→ **What is being asked**:
Quote word for word the lines below, beginning with the first and ending with the one that has "col = sc.collection". Drop the pictures.

→ **Available data**:
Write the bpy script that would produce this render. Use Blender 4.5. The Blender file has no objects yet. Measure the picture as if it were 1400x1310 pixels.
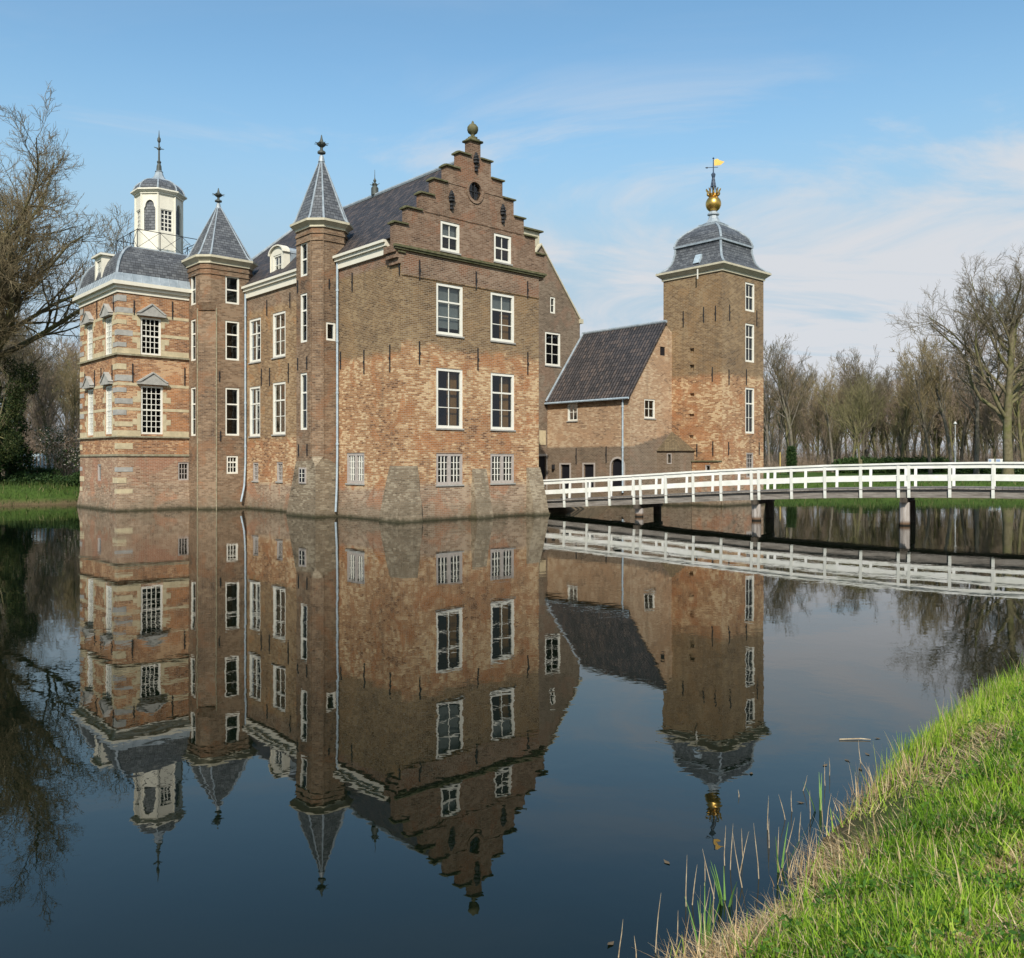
import bpy, math, random
import numpy as np
from mathutils import Vector, Matrix
from mathutils.geometry import tessellate_polygon
R = math.radians
random.seed(7); rng = np.random.default_rng(7)
sc = bpy.context.scene
col = sc.collection

# ------------------------------------------------------------------ node helpers
class NT:
    def __init__(s, name):
        s.m = bpy.data.materials.new(name); s.m.use_nodes = True
        s.t = s.m.node_tree; s.t.nodes.clear()
        s.out = s.n('ShaderNodeOutputMaterial')
    def n(s, typ, **kw):
        nd = s.t.nodes.new(typ)
        for k, v in kw.items():
            if k.startswith('_'): setattr(nd, k[1:], v)
            else:
                i = nd.inputs[int(k[1:])] if k[0] == 'i' and k[1:].isdigit() else nd.inputs[k.replace('__', ' ')]
                s.put(i, v)
        return nd
    def put(s, i, v):
        if isinstance(v, bpy.types.Node): v = v.outputs[0]
        if isinstance(v, bpy.types.NodeSocket): s.t.links.new(v, i)
        elif isinstance(v, tuple) and len(v) == 3 and i.type == 'RGBA': i.default_value = (*v, 1)
        else: i.default_value = v
    def math(s, op, a, b=0.0, clamp=False):
        nd = s.n('ShaderNodeMath', _operation=op, _use_clamp=clamp); s.put(nd.inputs[0], a); s.put(nd.inputs[1], b); return nd.outputs[0]
    def mix(s, f, a, b, blend='MIX'):
        nd = s.n('ShaderNodeMix', _data_type='RGBA', _blend_type=blend); s.put(nd.inputs[0], f); s.put(nd.inputs[6], a); s.put(nd.inputs[7], b); return nd.outputs[2]
    def ramp(s, f, stops, interp='LINEAR'):
        nd = s.n('ShaderNodeValToRGB'); s.put(nd.inputs[0], f); cr = nd.color_ramp; cr.interpolation = interp
        while len(cr.elements) < len(stops): cr.elements.new(.5)
        for e, (p, c) in zip(cr.elements, stops):
            e.position = p; e.color = (c, c, c, 1) if isinstance(c, (int, float)) else (*c, 1)
        return nd.outputs[0]
    def noise(s, vec, scale, detail=3, rough=.55, dist=0.0):
        nd = s.n('ShaderNodeTexNoise', Scale=scale, Detail=detail, Roughness=rough, Distortion=dist); s.put(nd.inputs['Vector'], vec); return nd.outputs['Fac']
    def mapr(s, v, a, b, c=0.0, d=1.0, smooth=False):
        nd = s.n('ShaderNodeMapRange'); s.put(nd.inputs[0], v)
        if smooth: nd.interpolation_type = 'SMOOTHSTEP'
        for i, x in zip((1, 2, 3, 4), (a, b, c, d)): nd.inputs[i].default_value = x
        return nd.outputs[0]
    def obj(s): return s.n('ShaderNodeTexCoord').outputs['Object']
    def uv(s): return s.n('ShaderNodeTexCoord').outputs['UV']
    def scl(s, vec, x, y, z):
        nd = s.n('ShaderNodeMapping'); s.put(nd.inputs[0], vec); nd.inputs['Scale'].default_value = (x, y, z); return nd.outputs[0]
    def bsdf(s, color, rough=.8, bump=None, strength=.3, dist=.01, spec=.3, metal=0.0, **kw):
        b = s.n('ShaderNodeBsdfPrincipled'); s.put(b.inputs['Base Color'], color if not isinstance(color, tuple) else (*color[:3], 1))
        s.put(b.inputs['Roughness'], rough); b.inputs['Specular IOR Level'].default_value = spec; b.inputs['Metallic'].default_value = metal
        if bump is not None:
            bn = s.n('ShaderNodeBump', Strength=strength, Distance=dist); s.put(bn.inputs['Height'], bump); s.t.links.new(bn.outputs[0], b.inputs['Normal'])
        s.t.links.new(b.outputs[0], s.out.inputs[0]); return b

M = {}
def simple(name, c, rough=.7, var=.25, scale=3.0, spec=.3, metal=0.0, c2=None, bstr=.2):
    t = NT(name); o = t.obj(); n = t.noise(o, scale, 5, .6)
    c2 = c2 or tuple(x * (1 - var) for x in c)
    colr = t.ramp(n, [(.3, c2), (.7, c)])
    t.bsdf(colr, rough, t.noise(o, scale * 8, 3), bstr, .01, spec, metal); M[name] = t.m

# brick: zones = list of (z_from, wobble, (dark, mid, light, accent)) from bottom to top
def brick(name, zones, mortar=(.40, .35, .28), patch=.0, moss=True, stairs=False):
    t = NT(name); o = t.obj(); uv = t.uv()
    sep = t.n('ShaderNodeSeparateXYZ', Vector=o).outputs[2]
    big = t.noise(o, .42, 4, .6, .4); med = t.noise(t.scl(o, 1.4, 1.4, 3.2), 1.1, 4, .65); fine = t.noise(t.scl(o, 5.5, 5.5, 13), 1.0, 3, .75)
    bk = t.n('ShaderNodeTexBrick', _offset=.5, _squash=1.0)
    t.put(bk.inputs['Vector'], uv)
    for k, v in (('Color1', (.15, .15, .15, 1)), ('Color2', (.95, .95, .95, 1)), ('Mortar', (.5, .5, .5, 1)), ('Scale', 1.0), ('Mortar Size', .011), ('Mortar Smooth', .35), ('Bias', 0.0), ('Brick Width', .25), ('Row Height', .082)):
        bk.inputs[k].default_value = v
    bval = t.n('ShaderNodeSeparateColor', Color=bk.outputs['Color']).outputs[0]
    f = t.math('ADD', t.math('MULTIPLY', med, .42), t.math('ADD', t.math('MULTIPLY', bval, .40), t.math('MULTIPLY', fine, .46)))
    f = t.math('ADD', t.math('SUBTRACT', f, .07), t.math('MULTIPLY', t.math('SUBTRACT', big, .5), .75))
    if stairs:  # toothed junction of older brickwork climbing along the end wall
        sx_ = t.n('ShaderNodeSeparateXYZ', Vector=o).outputs[0]
        sepb = t.math('SUBTRACT', sep, t.math('MULTIPLY', t.math('MAXIMUM', t.math('SNAP', t.math('SUBTRACT', sx_, 18.25), .42), 0.0), .235))
    else: sepb = sep
    cur = None
    for z0, wob, (d, m, l, acc) in zones:
        c = t.ramp(f, [(.36, d), (.50, m), (.60, m), (.72, l)])
        pm = t.mapr(t.noise(o, .75, 3, .6, .8), .52, .62, 0, .85, True)
        c = t.mix(pm, c, t.mix(t.math('MULTIPLY', bval, .8), acc, t.ramp(f, [(.3, tuple(x * .62 for x in acc)), (.8, tuple(min(1, x * 1.5) for x in acc))])))
        if cur is None: cur = c
        else:
            zz = t.math('ADD', sepb, t.math('MULTIPLY', t.math('SUBTRACT', t.noise(o, .9, 4, .6), .5), wob))
            cur = t.mix(t.mapr(zz, z0 - .15, z0 + .15) if wob > .1 else t.mapr(zz, z0 - .06, z0 + .06), cur, c)
    cur = t.mix(t.math('MULTIPLY', bk.outputs['Fac'], .55), cur, (*mortar, 1))
    # soot and lime streaks
    st = t.noise(t.scl(o, 2.2, 2.2, .25), 1.0, 4, .6)
    cur = t.mix(t.mapr(st, .55, .75, 0, .35), cur, (.09, .075, .055, 1))
    st2 = t.noise(t.scl(o, 1.0, 1.0, 1.5), 3.6, 5, .8)
    cur = t.mix(t.mapr(st2, .58, .74, 0, .4), cur, (.50, .43, .33, 1))
    if moss:
        zz = t.math('ADD', sep, t.math('MULTIPLY', t.math('SUBTRACT', t.noise(o, 1.3, 5, .65), .5), 2.0))
        cur = t.mix(t.mapr(zz, .95, .1, 0, .7), cur, t.ramp(t.noise(o, 4, 4, .7), [(.35, (.115, .09, .06)), (.6, (.225, .18, .125)), (.75, (.34, .295, .225))]))
        cur = t.mix(t.mapr(zz, -.05, -.4, 0, .85), cur, (.11, .12, .035, 1))
        wl = t.math('ADD', sep, t.math('MULTIPLY', t.math('SUBTRACT', t.noise(o, 3.5, 4, .7), .5), .28))
        cur = t.mix(t.mapr(wl, .20, .04, 0, .85), cur, (.035, .034, .018, 1))
    t.bsdf(cur, .9, t.math('ADD', t.math('MULTIPLY', bk.outputs['Fac'], -.8), t.noise(o, 9, 4, .7)), .45, .02, .15)
    M[name] = t.m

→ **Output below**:
Write the bpy script that would produce this render. Use Blender 4.5. The Blender file has no objects yet. Measure the picture as if it were 1400x1310 pixels.
import bpy, math, random
import numpy as np
from mathutils import Vector, Matrix
from mathutils.geometry import tessellate_polygon
R = math.radians
random.seed(7); rng = np.random.default_rng(7)
sc = bpy.context.scene
col = sc.collection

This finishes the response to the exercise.